Há 127 anos, nascia Buenaventura Durruti, um dos principais nomes da militância anarquista na Espanha e no mundo
Igor Natusch
Uma mala velha, carregando algumas roupas pessoais, e uma dívida de 100 pesetas com a Confederación Nacional del Trabajo (CNT). Isso é tudo que o operário anarquista Buenaventura Durruti Dumange deixou como posses ao morrer. A mirrada lista de bens exemplifica bem a tenacidade de princípios do espanhol, nascido no dia 14 de julho de 1896, na cidade de León: mesmo participando de assaltos a bancos e ricos proprietários durante toda a vida, nunca colocou dinheiro no próprio bolso. Hoje, Durruti é amplamente reconhecido como herói e um dos mais significantes militantes anarquistas do século passado, em uma trajetória marcada pela ousadia e pela obstinação.
Filho de mecânico, o jovem Buenaventura seguiu o caminho profissional do pai e, como ele, foi filiado à Unión General de Trabajadores (UGT), de caráter socialista.
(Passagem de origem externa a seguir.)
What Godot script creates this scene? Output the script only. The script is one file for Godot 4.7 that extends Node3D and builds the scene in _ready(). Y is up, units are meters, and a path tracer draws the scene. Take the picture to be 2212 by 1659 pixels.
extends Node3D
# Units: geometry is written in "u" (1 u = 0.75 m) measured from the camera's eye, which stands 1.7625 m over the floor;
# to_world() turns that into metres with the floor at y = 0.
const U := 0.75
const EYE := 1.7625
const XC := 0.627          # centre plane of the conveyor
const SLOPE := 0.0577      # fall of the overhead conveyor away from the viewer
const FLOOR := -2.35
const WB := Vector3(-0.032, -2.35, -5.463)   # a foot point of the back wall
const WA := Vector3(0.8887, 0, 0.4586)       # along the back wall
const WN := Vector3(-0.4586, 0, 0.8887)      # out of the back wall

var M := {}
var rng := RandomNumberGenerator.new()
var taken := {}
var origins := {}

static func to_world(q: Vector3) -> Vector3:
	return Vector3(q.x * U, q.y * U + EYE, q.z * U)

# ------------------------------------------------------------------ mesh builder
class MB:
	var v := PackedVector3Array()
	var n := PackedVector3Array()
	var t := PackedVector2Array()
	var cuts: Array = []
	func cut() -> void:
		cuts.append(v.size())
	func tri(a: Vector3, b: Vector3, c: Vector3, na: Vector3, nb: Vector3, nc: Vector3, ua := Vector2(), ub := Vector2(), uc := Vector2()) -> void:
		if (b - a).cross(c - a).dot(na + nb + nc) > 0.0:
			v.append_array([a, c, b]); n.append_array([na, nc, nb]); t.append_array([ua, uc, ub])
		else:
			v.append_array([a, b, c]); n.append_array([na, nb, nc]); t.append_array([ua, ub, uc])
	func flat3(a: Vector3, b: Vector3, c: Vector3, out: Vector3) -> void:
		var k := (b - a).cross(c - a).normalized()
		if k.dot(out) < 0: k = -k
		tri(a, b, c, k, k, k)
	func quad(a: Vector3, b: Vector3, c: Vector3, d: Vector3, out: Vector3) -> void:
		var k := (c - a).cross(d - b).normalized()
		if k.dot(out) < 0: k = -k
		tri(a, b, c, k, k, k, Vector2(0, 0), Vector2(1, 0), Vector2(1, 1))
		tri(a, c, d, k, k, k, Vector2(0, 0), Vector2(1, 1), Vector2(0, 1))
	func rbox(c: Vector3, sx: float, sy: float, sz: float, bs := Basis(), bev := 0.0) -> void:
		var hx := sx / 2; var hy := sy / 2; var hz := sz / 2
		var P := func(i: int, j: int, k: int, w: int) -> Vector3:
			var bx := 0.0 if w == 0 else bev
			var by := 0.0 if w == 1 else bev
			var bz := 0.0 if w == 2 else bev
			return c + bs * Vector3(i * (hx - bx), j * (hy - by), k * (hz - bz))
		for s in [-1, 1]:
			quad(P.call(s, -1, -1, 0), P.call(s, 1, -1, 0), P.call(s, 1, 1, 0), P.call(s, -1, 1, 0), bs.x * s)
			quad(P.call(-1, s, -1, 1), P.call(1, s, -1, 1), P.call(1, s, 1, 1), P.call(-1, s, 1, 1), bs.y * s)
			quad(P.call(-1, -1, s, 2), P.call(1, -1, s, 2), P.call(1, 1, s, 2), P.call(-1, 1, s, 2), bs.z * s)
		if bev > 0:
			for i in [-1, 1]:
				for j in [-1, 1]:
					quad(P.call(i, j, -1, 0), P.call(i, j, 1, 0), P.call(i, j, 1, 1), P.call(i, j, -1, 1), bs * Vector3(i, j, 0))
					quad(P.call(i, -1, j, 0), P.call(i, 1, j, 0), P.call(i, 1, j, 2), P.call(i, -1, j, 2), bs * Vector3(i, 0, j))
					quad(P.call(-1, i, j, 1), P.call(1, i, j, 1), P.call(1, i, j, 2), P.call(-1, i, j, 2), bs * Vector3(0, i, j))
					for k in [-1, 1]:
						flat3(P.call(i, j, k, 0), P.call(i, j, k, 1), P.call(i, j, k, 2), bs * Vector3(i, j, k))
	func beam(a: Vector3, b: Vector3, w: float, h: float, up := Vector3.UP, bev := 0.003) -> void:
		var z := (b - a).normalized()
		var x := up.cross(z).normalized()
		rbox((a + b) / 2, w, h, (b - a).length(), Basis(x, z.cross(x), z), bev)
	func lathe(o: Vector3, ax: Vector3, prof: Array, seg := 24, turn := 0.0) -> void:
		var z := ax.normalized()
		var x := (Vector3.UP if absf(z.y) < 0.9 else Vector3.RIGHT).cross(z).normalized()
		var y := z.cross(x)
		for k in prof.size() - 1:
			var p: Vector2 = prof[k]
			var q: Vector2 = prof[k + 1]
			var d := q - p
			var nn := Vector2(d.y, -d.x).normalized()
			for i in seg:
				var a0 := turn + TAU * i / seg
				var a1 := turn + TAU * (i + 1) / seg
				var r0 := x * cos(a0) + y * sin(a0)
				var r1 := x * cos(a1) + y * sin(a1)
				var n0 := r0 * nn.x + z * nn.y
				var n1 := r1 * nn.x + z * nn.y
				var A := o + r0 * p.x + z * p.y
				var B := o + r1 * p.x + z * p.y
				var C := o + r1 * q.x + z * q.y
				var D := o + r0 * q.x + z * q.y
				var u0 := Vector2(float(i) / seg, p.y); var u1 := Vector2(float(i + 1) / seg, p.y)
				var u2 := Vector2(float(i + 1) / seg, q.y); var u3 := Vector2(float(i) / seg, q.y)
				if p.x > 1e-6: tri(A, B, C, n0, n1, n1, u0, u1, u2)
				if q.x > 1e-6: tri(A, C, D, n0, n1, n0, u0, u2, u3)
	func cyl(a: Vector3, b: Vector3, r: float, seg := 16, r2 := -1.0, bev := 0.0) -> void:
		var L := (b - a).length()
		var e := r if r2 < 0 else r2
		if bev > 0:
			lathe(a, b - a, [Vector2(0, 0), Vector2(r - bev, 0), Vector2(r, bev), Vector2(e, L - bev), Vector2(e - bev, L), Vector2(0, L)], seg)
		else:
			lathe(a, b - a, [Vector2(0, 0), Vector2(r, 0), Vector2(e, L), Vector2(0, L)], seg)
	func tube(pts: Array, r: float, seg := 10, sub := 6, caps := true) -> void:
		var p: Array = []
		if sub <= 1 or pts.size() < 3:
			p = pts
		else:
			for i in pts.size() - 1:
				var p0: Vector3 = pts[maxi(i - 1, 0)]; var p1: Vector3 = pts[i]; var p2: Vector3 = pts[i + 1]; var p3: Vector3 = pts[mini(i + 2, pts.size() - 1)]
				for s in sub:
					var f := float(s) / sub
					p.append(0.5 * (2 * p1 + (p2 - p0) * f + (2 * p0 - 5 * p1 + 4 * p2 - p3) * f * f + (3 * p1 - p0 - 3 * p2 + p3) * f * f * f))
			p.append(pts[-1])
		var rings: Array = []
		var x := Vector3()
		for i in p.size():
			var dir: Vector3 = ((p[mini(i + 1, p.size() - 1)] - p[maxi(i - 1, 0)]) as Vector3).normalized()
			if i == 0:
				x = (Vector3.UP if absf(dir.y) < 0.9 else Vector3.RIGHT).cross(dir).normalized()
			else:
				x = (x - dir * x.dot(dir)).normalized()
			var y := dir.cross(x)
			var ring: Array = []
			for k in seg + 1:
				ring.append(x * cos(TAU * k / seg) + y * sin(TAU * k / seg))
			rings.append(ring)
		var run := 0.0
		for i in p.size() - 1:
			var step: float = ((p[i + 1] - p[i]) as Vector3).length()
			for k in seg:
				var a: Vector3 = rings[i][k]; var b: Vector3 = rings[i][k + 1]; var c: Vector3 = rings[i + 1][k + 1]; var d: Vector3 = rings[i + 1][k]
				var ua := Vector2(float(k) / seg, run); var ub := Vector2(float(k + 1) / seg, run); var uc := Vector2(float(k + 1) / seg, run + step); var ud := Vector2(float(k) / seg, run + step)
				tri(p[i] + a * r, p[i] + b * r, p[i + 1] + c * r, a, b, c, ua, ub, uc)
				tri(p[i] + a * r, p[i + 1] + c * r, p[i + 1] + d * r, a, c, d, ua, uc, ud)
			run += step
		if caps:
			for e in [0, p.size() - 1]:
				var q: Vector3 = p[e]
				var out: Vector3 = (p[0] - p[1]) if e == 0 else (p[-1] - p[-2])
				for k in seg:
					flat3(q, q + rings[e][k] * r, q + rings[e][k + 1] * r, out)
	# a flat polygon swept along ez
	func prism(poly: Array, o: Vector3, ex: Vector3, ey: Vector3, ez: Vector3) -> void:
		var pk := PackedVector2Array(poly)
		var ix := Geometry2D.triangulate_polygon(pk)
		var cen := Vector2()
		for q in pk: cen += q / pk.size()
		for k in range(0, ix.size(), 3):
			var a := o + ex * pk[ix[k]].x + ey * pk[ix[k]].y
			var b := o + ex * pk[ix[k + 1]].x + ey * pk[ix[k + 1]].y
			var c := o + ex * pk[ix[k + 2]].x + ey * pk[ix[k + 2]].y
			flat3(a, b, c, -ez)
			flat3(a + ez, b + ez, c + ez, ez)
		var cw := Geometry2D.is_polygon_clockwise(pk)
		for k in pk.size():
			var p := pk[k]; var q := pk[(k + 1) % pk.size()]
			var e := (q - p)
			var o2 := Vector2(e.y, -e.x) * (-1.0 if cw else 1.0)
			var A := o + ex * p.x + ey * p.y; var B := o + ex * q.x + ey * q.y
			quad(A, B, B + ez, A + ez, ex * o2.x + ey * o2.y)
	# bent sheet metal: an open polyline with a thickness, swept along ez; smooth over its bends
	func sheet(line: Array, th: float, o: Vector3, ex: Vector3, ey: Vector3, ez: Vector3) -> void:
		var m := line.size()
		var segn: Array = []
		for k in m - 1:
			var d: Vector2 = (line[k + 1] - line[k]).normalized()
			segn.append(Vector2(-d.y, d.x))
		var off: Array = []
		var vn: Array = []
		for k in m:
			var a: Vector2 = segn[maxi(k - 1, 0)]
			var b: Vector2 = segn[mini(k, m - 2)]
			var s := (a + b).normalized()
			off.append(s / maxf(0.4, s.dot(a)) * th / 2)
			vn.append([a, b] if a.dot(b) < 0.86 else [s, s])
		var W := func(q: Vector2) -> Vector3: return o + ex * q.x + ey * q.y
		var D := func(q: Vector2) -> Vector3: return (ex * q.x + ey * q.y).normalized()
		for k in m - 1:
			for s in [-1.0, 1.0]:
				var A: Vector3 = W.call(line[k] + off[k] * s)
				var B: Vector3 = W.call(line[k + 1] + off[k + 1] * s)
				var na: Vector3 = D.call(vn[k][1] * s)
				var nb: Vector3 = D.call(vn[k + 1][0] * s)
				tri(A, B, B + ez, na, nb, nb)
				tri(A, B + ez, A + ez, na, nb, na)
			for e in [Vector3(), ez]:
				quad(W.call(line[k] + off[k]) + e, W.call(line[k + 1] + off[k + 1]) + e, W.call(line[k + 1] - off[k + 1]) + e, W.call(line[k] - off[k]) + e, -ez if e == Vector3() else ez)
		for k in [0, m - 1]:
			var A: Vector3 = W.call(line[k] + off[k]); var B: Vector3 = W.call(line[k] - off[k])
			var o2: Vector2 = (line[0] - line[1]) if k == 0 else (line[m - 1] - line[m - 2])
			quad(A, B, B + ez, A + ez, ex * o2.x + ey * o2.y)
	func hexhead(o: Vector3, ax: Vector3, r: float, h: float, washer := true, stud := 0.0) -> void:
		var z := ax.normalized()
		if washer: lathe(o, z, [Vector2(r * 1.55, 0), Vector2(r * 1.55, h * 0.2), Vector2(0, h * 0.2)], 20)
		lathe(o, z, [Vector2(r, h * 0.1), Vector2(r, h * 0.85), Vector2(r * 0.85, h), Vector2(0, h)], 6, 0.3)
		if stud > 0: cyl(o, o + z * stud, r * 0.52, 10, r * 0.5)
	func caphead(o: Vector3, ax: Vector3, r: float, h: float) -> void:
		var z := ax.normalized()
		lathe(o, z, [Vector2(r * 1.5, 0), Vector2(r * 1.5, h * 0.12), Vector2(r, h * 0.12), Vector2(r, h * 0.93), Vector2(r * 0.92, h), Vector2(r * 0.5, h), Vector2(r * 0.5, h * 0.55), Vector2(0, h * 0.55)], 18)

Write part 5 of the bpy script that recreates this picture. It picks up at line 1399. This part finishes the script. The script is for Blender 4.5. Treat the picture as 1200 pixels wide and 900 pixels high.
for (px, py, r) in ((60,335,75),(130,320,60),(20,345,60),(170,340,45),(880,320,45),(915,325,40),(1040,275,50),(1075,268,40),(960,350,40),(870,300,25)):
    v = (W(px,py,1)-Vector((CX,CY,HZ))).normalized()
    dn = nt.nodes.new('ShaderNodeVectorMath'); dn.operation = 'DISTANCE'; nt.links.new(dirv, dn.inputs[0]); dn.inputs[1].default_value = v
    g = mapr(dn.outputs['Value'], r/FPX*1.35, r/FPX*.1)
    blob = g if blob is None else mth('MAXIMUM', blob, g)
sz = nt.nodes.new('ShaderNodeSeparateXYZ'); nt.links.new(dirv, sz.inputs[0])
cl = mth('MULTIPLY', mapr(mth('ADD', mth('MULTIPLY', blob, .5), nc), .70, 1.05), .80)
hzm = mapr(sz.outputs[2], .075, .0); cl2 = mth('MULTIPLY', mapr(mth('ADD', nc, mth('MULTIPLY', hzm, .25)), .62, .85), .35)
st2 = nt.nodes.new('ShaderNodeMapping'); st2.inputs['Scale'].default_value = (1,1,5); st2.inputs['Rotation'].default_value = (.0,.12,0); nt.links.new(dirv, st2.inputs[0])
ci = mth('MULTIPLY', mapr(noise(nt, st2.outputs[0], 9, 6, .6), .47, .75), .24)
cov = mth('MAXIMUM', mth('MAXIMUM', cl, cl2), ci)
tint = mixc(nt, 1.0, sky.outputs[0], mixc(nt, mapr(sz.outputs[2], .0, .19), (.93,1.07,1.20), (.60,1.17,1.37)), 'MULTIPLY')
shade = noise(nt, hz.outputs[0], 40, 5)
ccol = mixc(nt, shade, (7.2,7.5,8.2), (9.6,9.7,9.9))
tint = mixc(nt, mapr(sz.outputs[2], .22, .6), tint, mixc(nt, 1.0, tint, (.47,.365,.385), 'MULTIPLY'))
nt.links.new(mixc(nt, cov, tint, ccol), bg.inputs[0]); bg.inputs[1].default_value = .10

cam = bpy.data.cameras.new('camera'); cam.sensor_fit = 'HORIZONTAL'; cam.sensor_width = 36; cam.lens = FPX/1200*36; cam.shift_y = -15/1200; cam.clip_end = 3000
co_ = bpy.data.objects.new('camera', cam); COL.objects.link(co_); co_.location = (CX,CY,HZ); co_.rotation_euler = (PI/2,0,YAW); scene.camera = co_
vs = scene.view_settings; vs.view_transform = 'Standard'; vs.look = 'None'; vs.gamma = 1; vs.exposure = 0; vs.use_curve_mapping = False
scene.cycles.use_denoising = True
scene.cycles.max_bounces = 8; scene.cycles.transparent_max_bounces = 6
Após participar da greve convocada pelo central sindical em agosto de 1917, acabou demitido e rumou para a França, onde teve contato com anarquistas exilados que influenciaram sua formação intelectual. Indignado com a repressão brutal do governo espanhol contra os anarquistas, retornou ao país natal em 1920 e formou o grupo paramilitar Los Justicieros, que se pretendia uma reação a crimes cometidos por governantes e patrões. De fato, o cenário na Espanha era de uma guerra civil não declarada, com frequentes relatos de militantes operários executados na rua por pistoleiros. Nesse cenário de violência, chegou a participar de um plano para assassinar o rei Alfonso XIII, desbaratado pelas autoridades. Pouco depois, foi para Madrid, onde, movido por princípios semelhantes, envolveu-se de forma decisiva na formação do grupo Los Solidarios.
Durrutia não deixou textos teóricos escritos e, apesar de destacado orador, nunca viu a si mesmo como um pensador anarquista: sua militância era prática, destemida e sem qualquer compromisso com as instituições. Promovia assaltos a banco para financiar a causa, participava de atentados (fala-se de sua atuação, por exemplo, no assassinato do cardeal Juan Soldevilla y Romero, em 1923, em represália à execução do anarco-sindicalista Salvador Seguí) e empreendeu ataques contra bases militares durante a ditadura de Miguel Primo de Rivera, que durou de 1923 e 1930.
Não surpreende que tenha passado longos períodos preso ou fugindo das autoridades. Durante vários anos, esteve na América Latina com o grupo Los Errantes, participando de ações em Cuba, México, Peru, Chile, Uruguai e Argentina. Durante novo exílio na França, conheceu a militante Emilienne Morin, sua companheira desde então. Até o fim de sua vida, Durruti havia sido condenado à morte três vezes (por Espanha, Chile e Argentina) e expulso de oito países.
Integrando a CNT e a Federación Anarquista Ibérica (FAI), Buenaventura Durruti participou do levante de 19 de julho de 1936, que deu início à Guerra Civil Espanhola. Meses depois, em 19 de novembro daquele ano, recebeu um tiro pelas costas, enquanto atuava junto com sua milícia na defesa de Madrid. As circunstâncias de sua morte seguem envoltas em incerteza desde então. Há quem diga que foi morto à traição por socialistas da CNT, enquanto outros alegam que o tiro veio dos próprios anarquistas, que desejavam abandonar a batalha e discordavam da disciplina imposta por Durrutia. Outra versão é de que tenha sido atingido à distância por inimigos, e alguns historiadores sustentam que o tiro foi acidental, disparado pela pistola de um companheiro enquanto este desembarcava de um veículo.